By Matthew Russell Lee

UNITED NATIONS, October 22 -- Will Ban Ki-moon try to become president of South Korea when he finishes as UN Secretary General in 2016? On October 22, Inner City Press asked Ban's deputy spokesperson Farhan Haq. Video here.

  Triggering the question was Ban's inclusion in a poll about possible candidates, including Seoul Mayor Park Won-soon and Hyundai "scion" Chung Mong-joon, and Haq's refusal to answer basic questions about the DR Congo, South Sudan and cholera.

  Haq said "it's not his decision to be included in a poll.  What the Secretary-General is doing and what he is concentrating on is his job as Secretary-General."

  But Inner City Press followed up with "a natural question, is he going to run or not?  Has he made a decision never to run?  Is the door open?  What is his position?"

 Haq replied that Ban's "position is that right now he is focused on his work as Secretary-General and that is where it will stand."

  This is akin to the coy answers given by actual candidates, in the US and elsewhere. It has now been suggested to Inner City Press it could further explain Ban's silence on attacks of press freedom in South Korea.

  The government in Seoul has indicted journliast Tatsuya Kato on possible charges of defaming current President Park Geun-hye, and has again blocked him from leaving South Korea.

  At issue is an article that Tatsuya Kato wrote citing Chosun Ilbo -- which also ran the recent poll including Ban -- that during the sinking of the Sewol ferry in April, President Park was not seen for seven hours and may have been trysting with a recently divorced former aide. 

  It is particularly troubling that while Tatsuya Kato has been targeted, Chosun Ilbo from which he quoted, and which ran the poll including Ban, is not being targeted. This disparate treatment of journalists, based on nationality or other factors, should not be tolerated.

  As a comparison, when Afghanistan recently imposed a similar travel ban on a New York Times reporter, not only the US State Department but also many others spoke out. But when Ban's spokesman Stephane Dujarric was directly asked about this comparison, and and Ban's silence on South Korea and Kato's case, he said that Ban is more active in Afghanistan than South Korea. Really?
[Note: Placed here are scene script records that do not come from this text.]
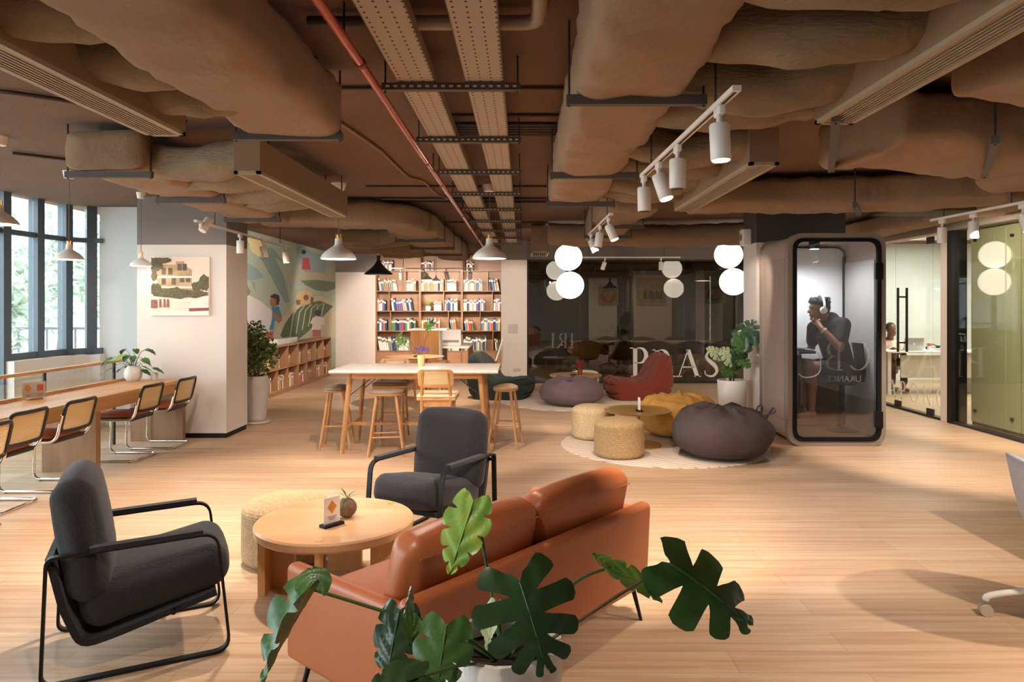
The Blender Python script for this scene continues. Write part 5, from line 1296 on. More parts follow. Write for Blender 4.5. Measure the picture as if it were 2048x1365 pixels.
# tall bookcase: three bays against the far wall
YF = 17.80; BZ = [0.43, 0.94, 1.447, 1.956, 2.47]
bays = [(-3.72, -2.62), (-2.60, -1.55), (-1.53, -0.45)]
bn = ['left', 'middle', 'right']
inner = [{0: None, 1: .33, 2: .30, 3: .67}, {0: .62, 1: .68, 2: .57, 3: .62}, {0: .72, 1: .42, 2: .71, 3: .60}]
rown = ['lowest', 'second lowest', 'third', 'fourth']
for bi, (x0, x1) in enumerate(bays):
    t = thing('tall_bookcase', '%s bay of the tall oak bookcase along the far wall' % bn[bi], 'bookcase', ((x0 + x1) / 2, YF, 0), 0, 'bays of the tall bookcase')
    hw = (x1 - x0) / 2
    for s_ in (-1, 1): MB().span((s_ * hw - .012, 0, 0), (s_ * hw + .012, .33, 2.88)).obj('side_panel', SHELFZ, t, smooth=0)
    MB().span((-hw, .33, 0), (hw, .345, 2.88)).obj('back_panel', SHELF, t, smooth=0)
    for z in BZ: MB().span((-hw + .012, 0, z - .02), (hw - .012, .33, z)).obj('shelf', SHELF, t, smooth=0)
    for q in (-1, 1): 
        d = MB().span((min(q * .003, q * (hw - .014)), -.016, .06), (max(q * .003, q * (hw - .014)), 0.0, .40)).obj('door', SHELF, t, smooth=0)
    MB().span((-hw, .01, 0), (hw, .30, .06)).obj('plinth', BLACKM, t, smooth=0)
    for r_i in range(4):
        z0, z1 = BZ[r_i], BZ[r_i + 1] - .02; fr_ = inner[bi][r_i]
        segs = [(x0 + .015, x1 - .015)]
        if fr_:
            xm = x0 + (x1 - x0) * fr_
            MB().span((xm - x0 - hw - .009, .002, z0), (xm - x0 - hw + .009, .33, z1)).obj('divider', SHELFZ, t, smooth=0)
            segs = [(x0 + .015, xm - .011), (xm + .011, x1 - .015)]
        for si, (a, b_) in enumerate(segs):
            L = (b_ - a); wh = '%s on %s shelf, %s bay of tall bookcase' % (('left of divider' if si == 0 else 'right of divider') if len(segs) > 1 else 'in line', rown[r_i], bn[bi])
            if bi == 1 and r_i == 2 and si == 0: continue
            fill = bk_r.uniform(.72, .98); ln = 0.0 if (r_i + si + bi) % 3 else -0.16
            pal = {3: ['white', 'cream', 'grey', 'blue', 'white', 'black', 'tan'], 2: ['white', 'cream', 'white', 'navy', 'pink', 'purple'], 1: None, 0: ['white', 'cream', 'black', 'white', 'grey', 'navy', 'green']}[r_i]
            ln2 = ln; st = a + (0.06 if ln else 0.004)
            row((st, YF + .13, 0), (1, 0, 0), 0, L * fill - (.10 if ln else .0), z0 + (.004 if ln else 0.0005), ( .33 if r_i else .36), wh, 'books in the tall bookcase', .034, .062, pal, ln2)
    row((x0 + (.1 if bi != 1 else .02), YF + .13, 0), (1, 0, 0), 0, .34 if bi < 2 else .22, BZ[4] + .0005, .27, 'on top shelf, %s bay of tall bookcase' % bn[bi], 'books in the tall bookcase', .026, .05, ['white', 'black', 'grey', 'red', 'cream'])
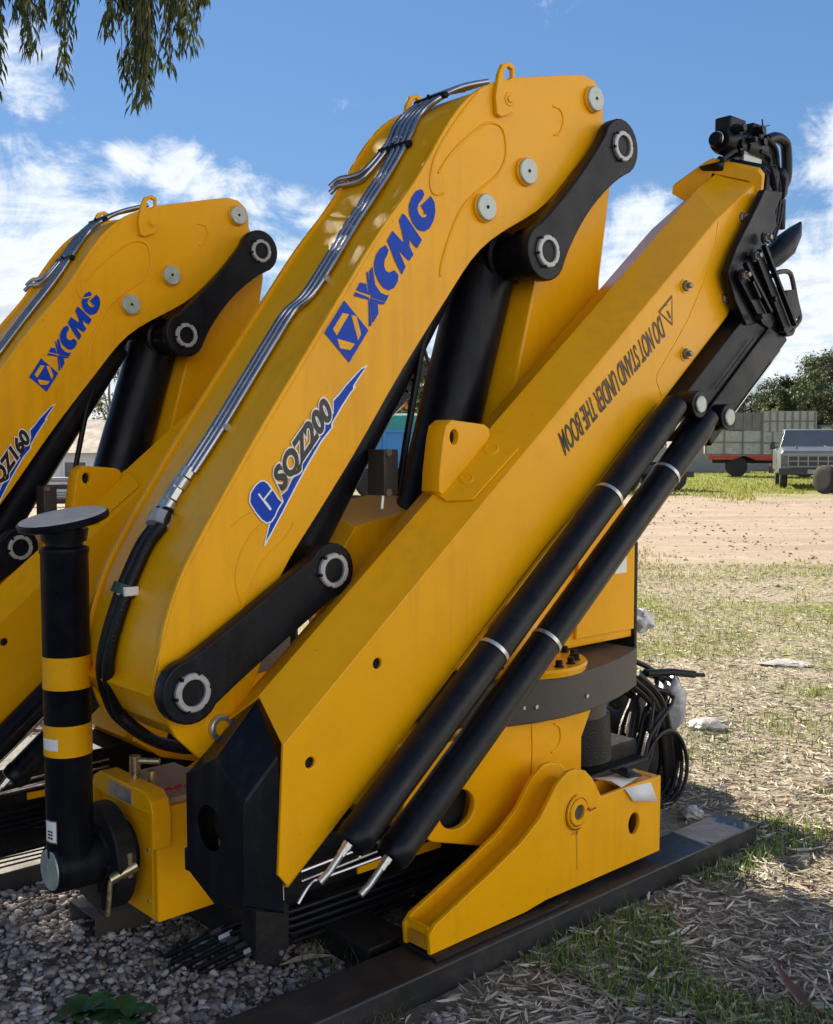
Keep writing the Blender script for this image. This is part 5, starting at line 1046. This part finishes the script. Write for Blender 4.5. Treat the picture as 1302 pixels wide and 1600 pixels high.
def spray(tips, n_leaf, name='hanging_spray'):
    st = MB(); PX = []; DR = []
    for (x0, x, y, Yd, ln) in tips:
        tip = at(x, Yd, zat(y, Yd)); top_ = at(x0, Yd, zat(y, Yd) + ln); pts = [top_, top_.lerp(tip, .45) + Vector((.03, 0, .03)), tip]; cp = catmull([Vector(p) for p in pts], 8)
        st.tube([gl(p) for p in cp], [.005, .0015], 5)
        for k in range(n_leaf):
            t = random.random() ** .8; i = min(int(t * (len(cp) - 1)), len(cp) - 2); p = cp[i].lerp(cp[i + 1], t * (len(cp) - 1) - i); PX.append(gl(p) + Vector((random.gauss(0, .012), random.gauss(0, .012), 0)))
    w = st.build('twig', M['bark'], gum)
    n = len(PX); p = np.array([q[:] for q in PX]); a = rng.random(n) * 6.283; out_ = .25 + .55 * rng.random(n); ln = .055 + .055 * rng.random(n)
    dirv = np.stack([np.cos(a) * out_, np.sin(a) * out_, -np.ones(n)], 1); dirv /= np.linalg.norm(dirv, axis=1)[:, None]; d2 = dirv * .6 + np.array([0, 0, -.5]); d2 /= np.linalg.norm(d2, axis=1)[:, None]
    w_ = np.cross(dirv, rng.standard_normal((n, 3))); w_ /= np.linalg.norm(w_, axis=1)[:, None]; W = (.0055 + .004 * rng.random(n))[:, None]; Lh = ln[:, None] / 2
    m1 = p + dirv * Lh; m2 = m1 + d2 * Lh
    q = np.stack([p, m1 + w_ * W, m2, m1 - w_ * W], 1).reshape(-1, 3)
    o = np_mesh(name, q, np.arange(n * 4).reshape(-1, 4), M['gumleaf'], True); o.parent = gum
tips = []
for x, y, n_, sp_ in ((5, 175, 5, 8), (12, 120, 4, 10), (2, 60, 3, 8), (110, 150, 3, 8), (60, 95, 5, 14), (95, 60, 5, 18), (45, 40, 4, 14), (120, 80, 3, 10), (232, 180, 7, 14), (215, 150, 7, 16), (250, 120, 7, 22), (225, 90, 8, 26), (290, 70, 6, 16), (320, 30, 5, 14), (345, 5, 2, 6), (190, 70, 5, 12), (270, 45, 6, 30), (300, 100, 3, 8), (185, 40, 4, 16)):
    for k in range(n_): 
        xx = x + random.gauss(0, sp_ * .6); tips.append((xx + random.uniform(-25, 10), xx, y - abs(random.gauss(0, 18)), random.uniform(5.7, 6.3), random.uniform(.5, 1.0)))
spray(tips, 52)

# ================================================================== sheds and vehicles across the yard
M['wall'] = mat('white rendered wall', (.66, .68, .74), .8, var=.08, scale=2, dirt=((.35, .33, .30), .35)); M['roof'] = mat('brown roof sheeting', (.085, .06, .05), .7, var=.25, scale=3, dirt=((.16, .13, .11), .4))
M['concrete'] = mat('grey concrete', (.26, .27, .29), .85, var=.12, scale=2, dirt=((.14, .13, .12), .4)); M['glass'] = mat('dark window glass', (.05, .065, .08), .08, var=.2, spec=.8); M['glass2'] = mat('windscreen glass', (.05, .085, .075), .12, var=.2, spec=.8)
M['tyre'] = mat('tyre rubber', (.02, .02, .02), .8, var=.3, scale=10); M['rim'] = mat('steel rim', (.3, .3, .3), .5, metal=.6)
M['truckwhite'] = mat('weathered white boards', (.36, .35, .32), .7, var=.15, scale=2.5, dirt=((.12, .085, .06), .8)); M['truckgrey'] = mat('grey planks', (.16, .15, .15), .8, var=.2, scale=3, dirt=((.30, .28, .25), .5)); M['red'] = mat('red chassis paint', (.42, .035, .02), .5, var=.15, dirt=((.15, .04, .03), .5))
M['silver'] = mat('dusty silver paint', (.15, .16, .17), .35, metal=.3, var=.08, scale=2, coat=.3, dirt=((.25, .22, .2), .3)); M['bumper'] = mat('dark bumper', (.03, .032, .036), .5); M['chassis'] = mat('chassis steel', (.02, .02, .022), .7, var=.3, dirt=((.10, .08, .06), .5))
M['bluebody'] = mat('blue painted truck body', (.02, .20, .52), .5, var=.12, scale=2, dirt=((.06, .16, .30), .5)); M['teal'] = mat('teal tarpaulin', (.015, .22, .22), .6, var=.2, scale=4, bump=.6, bscale=3)
shed = empty('low_shed', at(100, 31)); tag(shed, 'low white shed with a brown roof and one dark window beyond the yard', 'shed')
mb = MB().box((-4, 0, 0), (3.2, 4, 1.30)); mb.build('wall', M['wall'], shed)
mb = MB(); mb.loft([[Vector((-4.3, -.35, 1.27)), Vector((-4.3, 2, 2.25)), Vector((-4.3, 4.3, 1.27))], [Vector((3.5, -.35, 1.27)), Vector((3.5, 2, 2.25)), Vector((3.5, 4.3, 1.27))]]); mb.build('roof', M['roof'], shed)
w = MB().box((.05, -.05, .42), (.65, .03, 1.0)).build('window', M['glass'], shed); f_ = MB(); f_.box((.0, -.07, .37), (.7, -.02, .42)); f_.box((.0, -.07, 1.0), (.7, -.02, 1.05)); f_.box((.0, -.07, .42), (.05, -.02, 1.0)); f_.box((.65, -.07, .42), (.7, -.02, 1.0)); f_.box((.33, -.06, .42), (.37, -.02, 1.0)); f_.build('window_frame', M['wall'], w)
MB().box((.0, -.12, .33), (.7, 0, .37)).build('window_sill', M['concrete'], w)
pr = empty('pipe_stack', at(100, 26)); tag(pr, 'stacked grey steel pipes lying in front of the low white shed', 'pipes')
for k in range(4):
    mb = MB(); mb.tube([Vector((-3, .12 * k, .12 + .17 * k)), Vector((2.2, .12 * k + .05, .15 + .17 * k))], .06, 10); mb.build('pipe', M['rim'] if k % 2 else M['chassis'], pr)
for x in (-2, 0.5, 1.8): MB().box((x, -.15, 0), (x + .12, .6, .08)).build('bearer', M['wood'], pr)
wl = MB().box((-4.5, 0, 0), (2.3, .2, zat(700, 58))).build('concrete_wall', M['concrete'], None); wl.location = at(1105, 58); tag(wl, 'plain grey concrete wall behind the light coloured stake truck', 'wall')
sh2 = empty('far_building', at(1150, 64)); tag(sh2, 'grey far building with a dark roof, seen over the stake truck bed', 'building'); MB().box((-3.2, 0, 0), (3.6, 4, 2.9)).build('wall', M['concrete'], sh2); MB().box((-3.5, -.4, 2.9), (3.9, 4.4, 3.15)).build('roof', M['roof'], sh2)
MB().box((-.7, -.06, 1.9), (.3, .02, 2.6)).build('window', M['glass'], sh2)
def wheel(parent, p, r, w, ax=(1, 0, 0)):
    c_ = Vector(p); a = Vector(ax).normalized(); wh = MB().lathe(c_ - a * w / 2, a, [(0, r * .55), (0, r * .9), (w * .15, r), (w * .85, r), (w, r * .9), (w, r * .55)], 28).build('wheel', M['tyre'], parent)
    MB().lathe(c_ - a * w * .42, a, [(0, 0), (0, r * .2), (.02, r * .2), (.03, r * .56), (w * .8, r * .56), (w * .8, 0)], 24).build('rim', M['rim'], wh)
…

  On August 31, Ban Ki-moon's comment on the coup in Lesotho did not mention that the military took over the television and radio stations there.

  The day's New York Times recounted how South Korean artist Hong Sung-dam had his painting depicting Park Geun-hye and his view of her role in the sinking of the Sewol ferry censored by authorities in Gwangju.

  Some including the new Free UN Coalition for Access, an anti-censorship alliance established at the UN during and counter to Ban Ki-moon's time in control, have noted a trend toward ignoring some attacks on the media. Some others have ignored and enabled it.

In the UN on October 22, the former chair of the UN's Commission of Inquiry on North Korea, Michael Kirby, held a non-televised session in what calls itself a journalists' organization, UNCA.

  This group, perhaps following the silence of Ban Ki-moon with whom they play soccer and to whom they provide photo ops, has said nothing about South Korea's indictment of and travel ban against Tatsuya Kato.

There is a pattern. Executive committee members of same group, now known as the UN's Censorship Alliance, tried to get the investigative Press thrown out of the UN, for its reporting on their murky screening of a Sri Lankan government film denying war crimes.

 One of those supporting the ouster has now tried to put even the first Haiti cholera case against the UN into the Censorship Alliance's non-televised clubhouse. Of course the UN, being sued, would want a presentation by the lawyers to not be on its worldwide Webcast. We and the new Free UN Coalition for Access will have more on all this.